The Bible in a Year – 19 August

If this is your first viewing, please see my Introduction before reading this.

19 August. Ruth 1 to 4 (entire book)

The short book of Ruth contrasts with yesterday’s reading (the Song of Songs).  They are both stories written down (and maybe even composed) centuries after the time in which they were set.  Both tell of relationships between men and women: the Song of Songs was about passionate but unrequited love, whereas this is a tale of family relationships, bereavements and an arranged marriage.  Ruth may or may not have been a real person (we have no way of telling) but like any Biblical story, indeed any good story, it is intended to make a point.

The story starts with Ebimelech emigrating from Bethlehem to Moab (at that time very much enemy country) due to a famine.  No doubt many others did the same.  In those days there would have been no refugee camps or international aid, and immigrants from Judah would not have been welcomed.  So it is perhaps surprising for a start that Ebimelech’s sons married local girls – that would have made them unclean under Jewish law, although the story does not make that point.  But in fact the marriages are successful, so much so that when father and sons have all died, Naomi and Ruth return together to Bethlehem.

Now the boot (or sandal – see chapter 4 verse 7) is on the other foot.  Although Naomi has been welcomed back by her relatives in Bethlehem, Ruth as an immigrant from an enemy country has to establish herself as one of the community.  Gleaning left-over ears of barley after the harvest is the only way for her to gather food to eat or sell.  By a series of coincidences (or God-incidences as many people prefer to say) she meets her late father-in-law’s relative who owns the field, and with careful negotiation by Naomi, what starts as a master-servant relationship quickly becomes a marriage.  Boaz has no hesitation in taking this non-Jewish widow as his wife, and it seems that unlike some arranged marriages, this one was a love match a well.

The lesson here seems to be that welcoming, and even marrying, people from another country, whether they come as refugees from famine or as part of an existing multi-ethnic family, is quite compatible with God’s plans (despite earlier religious laws against such intermarriages).
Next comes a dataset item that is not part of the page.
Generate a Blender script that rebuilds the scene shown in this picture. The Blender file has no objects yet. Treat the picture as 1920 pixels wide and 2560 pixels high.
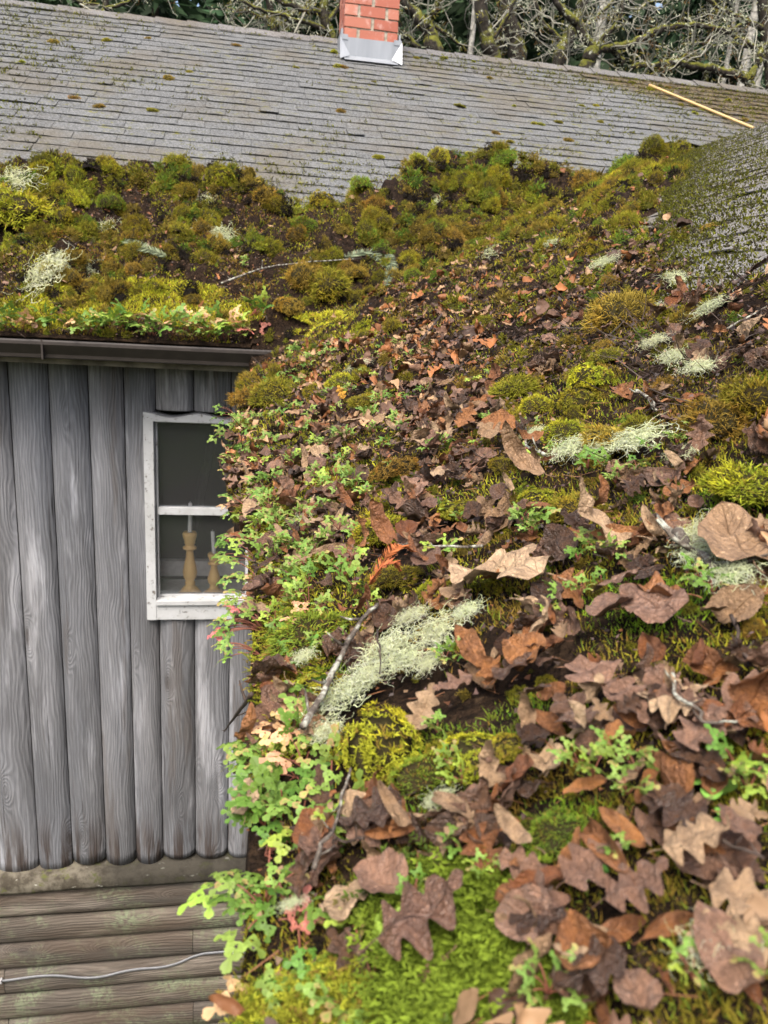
import bpy, math, random
import numpy as np
from mathutils import Matrix, Vector

random.seed(7)
rng = np.random.default_rng(7)
S = bpy.context.scene
COL = S.collection
R = math.radians

# ------------------------------------------------------------------ camera
# eye at the origin; X runs along the log wall to the right, Y away, Z up
F = 1923.0
_down = np.array([-441., 7390., F]); _down /= np.linalg.norm(_down)
_X = np.array([11510., 0., F]); _X -= _X.dot(_down) * _down; _X /= np.linalg.norm(_X)
_Z = -_down; _Y = np.cross(_Z, _X)
RC = np.array([_X, _Y, _Z])                      # world = RC @ (right, down, forward)
cam_d = bpy.data.cameras.new('camera'); cam = bpy.data.objects.new('camera', cam_d); COL.objects.link(cam)
cam_d.sensor_fit = 'VERTICAL'; cam_d.sensor_height = 36; cam_d.sensor_width = 27
cam_d.lens = 36 * F / 2560
cam_d.clip_start = .02; cam_d.clip_end = 400
cam_d.dof.use_dof = True; cam_d.dof.focus_distance = 1.15; cam_d.dof.aperture_fstop = 13
_M = np.eye(4); _M[:3, 0] = RC @ [1, 0, 0]; _M[:3, 1] = RC @ [0, -1, 0]; _M[:3, 2] = RC @ [0, 0, -1]
cam.matrix_world = Matrix(_M.tolist())
S.camera = cam

# ------------------------------------------------------------------ light: bright overcast
SUN_EL, SUN_AZ = R(58), R(205)                   # azimuth: direction the light comes from, from +Y clockwise
W = bpy.data.worlds.new('World'); S.world = W; W.use_nodes = True
wn = W.node_tree.nodes; wl = W.node_tree.links
sky = wn.new('ShaderNodeTexSky'); sky.sky_type = 'NISHITA'; sky.sun_disc = False
sky.sun_elevation = SUN_EL; sky.sun_rotation = SUN_AZ
sky.air_density = 1.0; sky.dust_density = 6.0; sky.ozone_density = .6
wl.new(sky.outputs[0], wn['Background'].inputs[0]); wn['Background'].inputs[1].default_value = .15
sd = bpy.data.lights.new('sun', 'SUN'); sd.energy = 1.5; sd.angle = R(28); sd.color = (1, .985, .96)
so = bpy.data.objects.new('sun', sd); COL.objects.link(so)
_sd = Vector((math.sin(SUN_AZ) * math.cos(SUN_EL), math.cos(SUN_AZ) * math.cos(SUN_EL), math.sin(SUN_EL)))
so.rotation_euler = _sd.to_track_quat('Z', 'Y').to_euler()
S.view_settings.view_transform = 'Standard'; S.view_settings.look = 'None'
S.view_settings.exposure = 1.25; S.view_settings.gamma = 1; S.view_settings.use_curve_mapping = False
S.cycles.max_bounces = 6; S.cycles.diffuse_bounces = 3; S.cycles.glossy_bounces = 2; S.cycles.transparent_max_bounces = 6

# ------------------------------------------------------------------ helpers
def ray(px, py):
    return RC @ np.array([px - 960., py - 1280., F])
def on_y(px, py, y):
    r = ray(px, py); return r * (y / r[1])
def project(P):
    q = np.asarray(P, float) @ RC
    return 960 + F * q[..., 0] / q[..., 2], 1280 + F * q[..., 1] / q[..., 2]

def _hash(ix, iy, seed):
    h = (ix.astype(np.int64) * 374761393 + iy.astype(np.int64) * 668265263 + seed * 1442695041) & 0x7fffffff
    h = ((h ^ (h >> 13)) * 1274126177) & 0x7fffffff
    return (h ^ (h >> 16)) & 0xffff
def noise2(x, y, seed=0):
    x = np.asarray(x, float); y = np.asarray(y, float)
    ix = np.floor(x); iy = np.floor(y); fx = x - ix; fy = y - iy
    ux = fx * fx * (3 - 2 * fx); uy = fy * fy * (3 - 2 * fy)
    def g(a, b):
        return _hash(ix + a, iy + b, seed) / 32767.5 - 1
    return (g(0, 0) * (1 - ux) + g(1, 0) * ux) * (1 - uy) + (g(0, 1) * (1 - ux) + g(1, 1) * ux) * uy
def fbm(x, y, o=4, seed=0):
    s = 0; a = .5
    for k in range(o):
        s = s + a * noise2(x * 2 ** k, y * 2 ** k, seed + k * 17); a *= .5
    return s
def sstep(a, b, x):
    t = np.clip((x - a) / (b - a), 0, 1); return t * t * (3 - 2 * t)

def mesh(name, V, faces, mats, colors=None, uvs=None, smooth=True, mat_index=None):
    """V (N,3); faces = list of (M,k) index arrays; colors (N,3) per vertex; uvs per vertex (N,2)"""
    me = bpy.data.meshes.new(name)
    V = np.asarray(V, np.float32)
    faces = [np.asarray(f, np.int32) for f in faces if len(f)]
    me.vertices.add(len(V)); me.vertices.foreach_set('co', V.ravel())
    li = np.concatenate([f.ravel() for f in faces])
    tot = np.concatenate([np.full(len(f), f.shape[1], np.int32) for f in faces])
    st = np.concatenate([[0], np.cumsum(tot)[:-1]]).astype(np.int32)
    me.loops.add(len(li)); me.loops.foreach_set('vertex_index', li)
    me.polygons.add(len(tot)); me.polygons.foreach_set('loop_start', st); me.polygons.foreach_set('loop_total', tot)
    me.polygons.foreach_set('use_smooth', np.full(len(tot), bool(smooth)))
    if uvs is not None:
        uv = me.uv_layers.new(name='UVMap'); uv.data.foreach_set('uv', np.asarray(uvs, np.float32)[li].ravel())
    if colors is not None:
        a = me.attributes.new('Col', 'FLOAT_COLOR', 'POINT')
        c = np.ones((len(V), 4), np.float32); c[:, :3] = colors; a.data.foreach_set('color', c.ravel())
    for m in (mats if isinstance(mats, (list, tuple)) else [mats]): me.materials.append(m)
    if mat_index is not None: me.polygons.foreach_set('material_index', np.asarray(mat_index, np.int32))
    me.update(calc_edges=True)
    return me
def link(name, me, parent=None):
    o = bpy.data.objects.new(name, me); COL.objects.link(o); o.parent = parent; return o
def tag(o, label=None, cat=None, group=None, kind=None):
    if label: o['label'] = label
    if cat: o['category'] = cat
    if group: o['group'] = group
    if kind: o['kind'] = kind
    return o
def empty(name, loc=(0, 0, 0)):
    o = bpy.data.objects.new(name, None); o.empty_display_size = .05; COL.objects.link(o); o.location = loc; return o

class MB:
    """collects pieces into one mesh"""
    def __init__(s): s.V = []; s.F = {}; s.C = []; s.U = []; s.n = 0
    def add(s, V, faces, C=None, U=None):
        V = np.asarray(V, float); s.V.append(V)
        for f in faces:
            f = np.asarray(f, int)
            if len(f): s.F.setdefault(f.shape[1], []).append(f + s.n)
        s.C.append(np.broadcast_to(np.asarray(C if C is not None else (1, 1, 1), float), (len(V), 3)))
        s.U.append(np.asarray(U, float) if U is not None else np.zeros((len(V), 2)))
        s.n += len(V)
    def box(s, a, b, C=None):
        x0, y0, z0 = a; x1, y1, z1 = b
        V = [(x0,y0,z0),(x1,y0,z0),(x1,y1,z0),(x0,y1,z0),(x0,y0,z1),(x1,y0,z1),(x1,y1,z1),(x0,y1,z1)]
        s.add(V, [[(0,3,2,1),(4,5,6,7),(0,1,5,4),(1,2,6,5),(2,3,7,6),(3,0,4,7)]], C)
    def tube(s, P, r, n=6, C=None, cap=True):
        P = np.asarray(P, float); r = np.broadcast_to(np.asarray(r, float), (len(P),))
        T = np.gradient(P, axis=0); T /= np.linalg.norm(T, axis=1)[:, None] + 1e-12
        ref = np.array([.31, .2, .93]); 
        if abs(T[0] @ ref) > .9: ref = np.array([1., 0, 0])
        A = np.cross(T, ref); A /= np.linalg.norm(A, axis=1)[:, None] + 1e-12; B = np.cross(T, A)
        th = np.linspace(0, 2 * np.pi, n, endpoint=False)
        V = (P[:, None] + r[:, None, None] * (np.cos(th)[None, :, None] * A[:, None] + np.sin(th)[None, :, None] * B[:, None])).reshape(-1, 3)
        i = np.arange(len(P) - 1)[:, None] * n; j = np.arange(n)[None]; k = (j + 1) % n
        q = np.stack([i + j, i + k, i + n + k, i + n + j], -1).reshape(-1, 4)
        fs = [q]
        if cap: fs += [[tuple(range(n))[::-1]], [tuple(range((len(P) - 1) * n, len(P) * n))]]
        cc = None if C is None else (C if np.ndim(C) == 1 else np.repeat(np.asarray(C), n, 0))
        s.add(V, fs, cc, np.stack([np.tile(th, len(P)), np.repeat(np.arange(len(P)), n)], 1))
    def mesh(s, name, mat, smooth=True, colors=False, uvs=False):
        return mesh(name, np.concatenate(s.V), [np.concatenate(v) for v in s.F.values()], mat,
                    np.concatenate(s.C) if colors else None, np.concatenate(s.U) if uvs else None, smooth)
    def build(s, name, mat, parent=None, **k): return link(name, s.mesh(name, mat, **k), parent)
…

Indeed, little did the characters in this story know that, as we are told in an epilogue, Ruth is said to have become the ancestor of the great king David. Today’s asylum-seeker may herself, or through her descendants, become a great leader of our people. This book therefore makes a welcome change from the black-and-white laws of other parts of the Old Testament, reminding us that there is no place for racism in the Kingdom of God.